L’étouffement de la dissidence par l’utilisation abusive de la législation antiterroriste

Un deuxième homme a également été enlevé et placé en détention le même jour et dans des circonstances similaires, sans que l’on sache où il se trouvait jusqu’au 4 janvier.

« Bien que les familles des hommes et le Bureau des droits de l’homme des Nations Unies en Tunisie aient pu leur rendre visite depuis, ces deux incidents font écho à des pratiques inédites depuis l’ère Ben Ali et soulèvent de graves questions concernant les enlèvements, les disparitions forcées et les détentions arbitraires », a regretté la porte-parole du HCDH.

Plus globalement, les services de Michelle Bachelet, Haute‑Commissaire des Nations Unies aux droits de l’homme, fustigent les actions des forces de sécurité intérieure tunisiennes. Le HCDH s’inquiète en effet par ailleurs de « l’étouffement de la dissidence en Tunisie, notamment par l’utilisation abusive de la législation antiterroriste, et par le recours croissant à des tribunaux militaires pour juger des civils ». « Cela suscite de graves inquiétudes quant à l’administration équitable, impartiale et indépendante de la justice », a insisté Throssell.

Le Président tunisien Kais Saied a prolongé le 13 décembre dernier la suspension du Parlement, suspension qu’il a décidée le 25 juillet en s’arrogeant les pleins pouvoirs.

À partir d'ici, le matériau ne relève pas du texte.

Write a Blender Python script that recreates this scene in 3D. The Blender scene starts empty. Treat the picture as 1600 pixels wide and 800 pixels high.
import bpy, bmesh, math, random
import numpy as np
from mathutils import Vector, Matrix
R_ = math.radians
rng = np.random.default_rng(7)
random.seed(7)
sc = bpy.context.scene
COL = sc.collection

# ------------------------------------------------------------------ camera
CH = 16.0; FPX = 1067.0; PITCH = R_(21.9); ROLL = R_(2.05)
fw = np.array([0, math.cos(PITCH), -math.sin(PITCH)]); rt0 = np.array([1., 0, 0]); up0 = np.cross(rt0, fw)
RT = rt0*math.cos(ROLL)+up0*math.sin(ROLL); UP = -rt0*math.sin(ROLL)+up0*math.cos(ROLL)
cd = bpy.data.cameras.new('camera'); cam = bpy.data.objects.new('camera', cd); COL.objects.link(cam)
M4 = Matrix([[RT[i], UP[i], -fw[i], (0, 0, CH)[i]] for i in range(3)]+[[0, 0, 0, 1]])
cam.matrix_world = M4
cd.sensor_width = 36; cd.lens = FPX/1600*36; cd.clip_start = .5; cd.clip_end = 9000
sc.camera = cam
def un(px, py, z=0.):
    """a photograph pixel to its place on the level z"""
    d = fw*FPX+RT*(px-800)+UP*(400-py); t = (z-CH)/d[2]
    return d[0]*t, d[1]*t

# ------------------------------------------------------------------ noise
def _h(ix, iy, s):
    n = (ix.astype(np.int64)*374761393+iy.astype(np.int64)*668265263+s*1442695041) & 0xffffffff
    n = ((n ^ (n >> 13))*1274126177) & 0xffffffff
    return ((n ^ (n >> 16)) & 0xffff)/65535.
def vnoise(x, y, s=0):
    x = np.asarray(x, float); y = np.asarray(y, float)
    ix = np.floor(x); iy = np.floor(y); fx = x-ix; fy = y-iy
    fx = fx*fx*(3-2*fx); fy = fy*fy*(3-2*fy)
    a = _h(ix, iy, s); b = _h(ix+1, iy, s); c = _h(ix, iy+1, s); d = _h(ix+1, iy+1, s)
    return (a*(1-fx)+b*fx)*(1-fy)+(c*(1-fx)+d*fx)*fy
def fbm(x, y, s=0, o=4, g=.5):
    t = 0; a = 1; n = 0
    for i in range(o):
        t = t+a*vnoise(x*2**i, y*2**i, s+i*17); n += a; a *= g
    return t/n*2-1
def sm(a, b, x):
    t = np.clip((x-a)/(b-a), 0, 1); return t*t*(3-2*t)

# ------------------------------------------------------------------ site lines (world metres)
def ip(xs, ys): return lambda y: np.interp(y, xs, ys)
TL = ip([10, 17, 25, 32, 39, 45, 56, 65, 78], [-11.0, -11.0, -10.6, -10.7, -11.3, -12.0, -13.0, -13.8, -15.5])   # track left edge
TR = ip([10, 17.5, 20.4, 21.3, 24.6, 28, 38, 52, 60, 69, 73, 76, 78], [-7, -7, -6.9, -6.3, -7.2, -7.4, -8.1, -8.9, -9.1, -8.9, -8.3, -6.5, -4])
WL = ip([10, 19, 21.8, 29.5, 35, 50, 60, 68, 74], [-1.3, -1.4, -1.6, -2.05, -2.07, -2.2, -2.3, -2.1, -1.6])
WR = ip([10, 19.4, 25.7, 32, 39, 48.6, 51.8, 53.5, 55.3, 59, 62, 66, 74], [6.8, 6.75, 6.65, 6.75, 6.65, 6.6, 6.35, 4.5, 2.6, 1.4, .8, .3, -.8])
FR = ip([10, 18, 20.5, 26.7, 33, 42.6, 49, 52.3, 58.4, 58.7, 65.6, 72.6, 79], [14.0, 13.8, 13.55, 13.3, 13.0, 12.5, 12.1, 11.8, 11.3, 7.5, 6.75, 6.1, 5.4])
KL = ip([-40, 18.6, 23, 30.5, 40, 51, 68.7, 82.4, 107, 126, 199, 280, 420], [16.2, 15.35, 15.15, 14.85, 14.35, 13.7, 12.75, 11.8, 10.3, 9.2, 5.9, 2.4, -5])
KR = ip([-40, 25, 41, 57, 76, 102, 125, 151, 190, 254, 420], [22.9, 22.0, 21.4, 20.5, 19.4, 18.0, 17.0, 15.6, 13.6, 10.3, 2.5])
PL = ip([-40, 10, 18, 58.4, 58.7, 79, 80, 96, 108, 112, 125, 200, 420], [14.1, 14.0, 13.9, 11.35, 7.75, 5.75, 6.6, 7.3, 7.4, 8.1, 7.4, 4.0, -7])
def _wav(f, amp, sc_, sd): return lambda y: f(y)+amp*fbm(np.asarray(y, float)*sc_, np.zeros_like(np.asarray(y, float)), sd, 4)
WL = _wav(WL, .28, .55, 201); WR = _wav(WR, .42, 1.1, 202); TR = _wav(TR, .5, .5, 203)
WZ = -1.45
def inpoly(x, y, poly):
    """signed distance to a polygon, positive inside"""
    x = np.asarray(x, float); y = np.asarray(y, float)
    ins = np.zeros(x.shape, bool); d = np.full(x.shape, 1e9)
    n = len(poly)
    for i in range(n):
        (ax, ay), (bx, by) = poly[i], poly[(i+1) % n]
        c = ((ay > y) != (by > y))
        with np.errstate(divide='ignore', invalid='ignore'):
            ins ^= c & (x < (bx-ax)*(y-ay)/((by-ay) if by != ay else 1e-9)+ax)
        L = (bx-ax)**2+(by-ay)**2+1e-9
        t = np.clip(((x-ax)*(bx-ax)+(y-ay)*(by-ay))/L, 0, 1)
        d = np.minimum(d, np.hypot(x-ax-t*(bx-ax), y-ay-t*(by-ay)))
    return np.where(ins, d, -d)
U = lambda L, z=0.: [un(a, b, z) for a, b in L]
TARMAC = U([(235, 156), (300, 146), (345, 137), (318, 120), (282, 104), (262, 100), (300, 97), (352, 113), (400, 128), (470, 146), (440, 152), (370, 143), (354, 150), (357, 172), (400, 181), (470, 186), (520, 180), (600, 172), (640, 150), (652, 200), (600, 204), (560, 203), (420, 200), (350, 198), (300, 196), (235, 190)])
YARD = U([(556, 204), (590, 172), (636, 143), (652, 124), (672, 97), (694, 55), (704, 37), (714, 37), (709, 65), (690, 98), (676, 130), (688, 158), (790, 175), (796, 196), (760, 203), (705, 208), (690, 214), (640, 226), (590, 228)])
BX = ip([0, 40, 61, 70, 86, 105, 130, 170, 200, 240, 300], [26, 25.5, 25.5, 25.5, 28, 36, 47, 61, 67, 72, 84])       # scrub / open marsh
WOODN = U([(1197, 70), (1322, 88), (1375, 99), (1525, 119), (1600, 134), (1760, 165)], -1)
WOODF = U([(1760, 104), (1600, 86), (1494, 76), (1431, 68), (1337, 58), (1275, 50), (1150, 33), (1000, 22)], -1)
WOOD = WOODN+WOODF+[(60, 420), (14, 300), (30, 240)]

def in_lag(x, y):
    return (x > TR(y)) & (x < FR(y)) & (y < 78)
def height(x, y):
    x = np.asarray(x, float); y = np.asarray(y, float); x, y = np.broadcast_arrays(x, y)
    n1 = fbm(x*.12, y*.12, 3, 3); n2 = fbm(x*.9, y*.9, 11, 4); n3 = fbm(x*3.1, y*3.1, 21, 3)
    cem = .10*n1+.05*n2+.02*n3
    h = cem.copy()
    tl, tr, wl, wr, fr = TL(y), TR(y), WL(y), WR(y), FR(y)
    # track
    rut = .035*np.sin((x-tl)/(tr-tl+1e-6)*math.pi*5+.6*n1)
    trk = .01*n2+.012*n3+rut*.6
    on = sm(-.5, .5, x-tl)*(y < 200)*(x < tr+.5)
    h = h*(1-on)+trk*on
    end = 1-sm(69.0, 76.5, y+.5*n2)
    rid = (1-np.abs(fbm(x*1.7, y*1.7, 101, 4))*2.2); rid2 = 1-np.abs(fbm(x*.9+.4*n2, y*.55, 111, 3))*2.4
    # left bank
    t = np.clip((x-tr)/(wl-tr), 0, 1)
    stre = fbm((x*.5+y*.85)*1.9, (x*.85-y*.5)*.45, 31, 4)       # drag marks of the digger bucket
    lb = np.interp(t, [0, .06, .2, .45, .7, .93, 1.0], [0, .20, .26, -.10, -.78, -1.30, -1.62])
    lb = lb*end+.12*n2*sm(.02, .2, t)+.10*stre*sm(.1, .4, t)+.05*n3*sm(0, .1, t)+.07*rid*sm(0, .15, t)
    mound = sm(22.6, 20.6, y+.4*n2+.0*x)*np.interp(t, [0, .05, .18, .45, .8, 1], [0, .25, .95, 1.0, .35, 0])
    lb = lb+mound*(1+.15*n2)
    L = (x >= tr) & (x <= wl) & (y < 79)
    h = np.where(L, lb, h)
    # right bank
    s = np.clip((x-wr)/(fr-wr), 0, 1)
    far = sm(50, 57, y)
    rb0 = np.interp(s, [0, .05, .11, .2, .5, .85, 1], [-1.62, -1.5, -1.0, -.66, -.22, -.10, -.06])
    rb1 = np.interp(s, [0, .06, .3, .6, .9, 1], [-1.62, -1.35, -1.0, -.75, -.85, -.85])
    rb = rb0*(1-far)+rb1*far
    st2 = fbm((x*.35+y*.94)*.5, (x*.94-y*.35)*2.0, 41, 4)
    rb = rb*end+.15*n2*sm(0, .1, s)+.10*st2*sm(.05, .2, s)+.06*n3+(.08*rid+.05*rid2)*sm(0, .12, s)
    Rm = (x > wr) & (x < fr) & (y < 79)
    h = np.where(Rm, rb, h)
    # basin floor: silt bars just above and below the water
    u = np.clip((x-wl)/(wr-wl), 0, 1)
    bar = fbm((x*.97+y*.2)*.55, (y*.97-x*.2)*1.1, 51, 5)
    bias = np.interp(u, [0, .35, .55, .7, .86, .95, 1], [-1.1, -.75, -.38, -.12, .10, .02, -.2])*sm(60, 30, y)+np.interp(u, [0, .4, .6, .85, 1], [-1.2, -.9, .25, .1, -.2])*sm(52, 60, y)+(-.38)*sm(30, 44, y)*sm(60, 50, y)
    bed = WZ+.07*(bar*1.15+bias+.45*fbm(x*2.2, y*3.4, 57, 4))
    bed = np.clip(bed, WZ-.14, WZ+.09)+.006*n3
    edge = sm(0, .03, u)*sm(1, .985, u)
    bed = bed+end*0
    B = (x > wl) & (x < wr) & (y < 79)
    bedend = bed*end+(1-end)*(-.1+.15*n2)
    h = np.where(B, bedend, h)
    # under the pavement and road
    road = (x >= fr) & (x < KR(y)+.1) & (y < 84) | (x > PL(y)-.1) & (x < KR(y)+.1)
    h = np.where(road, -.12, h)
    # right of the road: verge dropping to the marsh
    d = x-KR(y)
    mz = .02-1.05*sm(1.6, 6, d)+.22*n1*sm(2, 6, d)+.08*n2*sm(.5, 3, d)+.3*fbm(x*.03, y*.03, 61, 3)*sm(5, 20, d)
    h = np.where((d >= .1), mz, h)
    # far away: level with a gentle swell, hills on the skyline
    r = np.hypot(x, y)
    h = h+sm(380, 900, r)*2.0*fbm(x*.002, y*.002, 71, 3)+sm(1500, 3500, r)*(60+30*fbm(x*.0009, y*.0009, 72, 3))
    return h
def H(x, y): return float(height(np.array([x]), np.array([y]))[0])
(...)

Or, pour l’ONU, « toute réforme du système judiciaire civil doit être conforme aux obligations internationales de la Tunisie en matière de droits humains », et ne saurait être engagée durant l’état d’exception.

 

SNJT : « Les partis politiques sont interdits d’accès aux médias publics »

Mardi, Mehdi Jelassi, président du Syndicat national des journalistes tunisiens (SNJT), s’est indigné des accusations formulées par le président de la République, Kaïs Saïed, à l’ensemble des médias tunisiens lors de son intervention du 10 janvier 2022, en présence de Nejla Bouden, la cheffe du gouvernement.

Selon Jelassi, le pouvoir en place a discrètement interdit aux médias publics d’inviter les représentants de partis politiques. « La Télévision nationale agit selon les ordres directs du président de la République ! Il s’agit d’une véritable catastrophe. On interdit pour des raisons politiques à la télévision nationale, financée par l’argent du contribuable, d’inviter les représentants des partis politiques ! Il s’agit d’un dangereux précédent ! La liberté de presse est en péril ! Le classement de la Tunisie en matière de liberté de la presse sera impacté ! J’appelle le président de la République à revoir sa position ! Nous sommes prêts à militer pour la liberté de presse ! », a-t-il averti.

S’agissant ensuite de la Consultation nationale que le nouveau pouvoir s’apprête à lancer en ligne, Jelassi s’interroge : « La présidence de la République ou celle du gouvernement, se sont-elles exprimées à propos de cette consultation nationale ? Elles ont choisi de boycotter l’opinion publique en boycottant les médias ! L’attitude du pouvoir en place est celle d’un pays sous-développé ne correspondant pas à l’époque actuelle ! », dénonce-t-il.

Mehdi Jellassi a enfin contesté le droit du Palais d’évaluer les médias, tout en s’étonnant du mutisme du nouvel exécutif : « Un représentant de l’Etat est tenu de s’expliquer auprès des citoyens ! Nous n’avons toujours pas entendu la cheffe du gouvernement s’exprimer, 5 mois après sa nomination, tout comme les ministres qui refusent pour la plupart de s’exprimer ».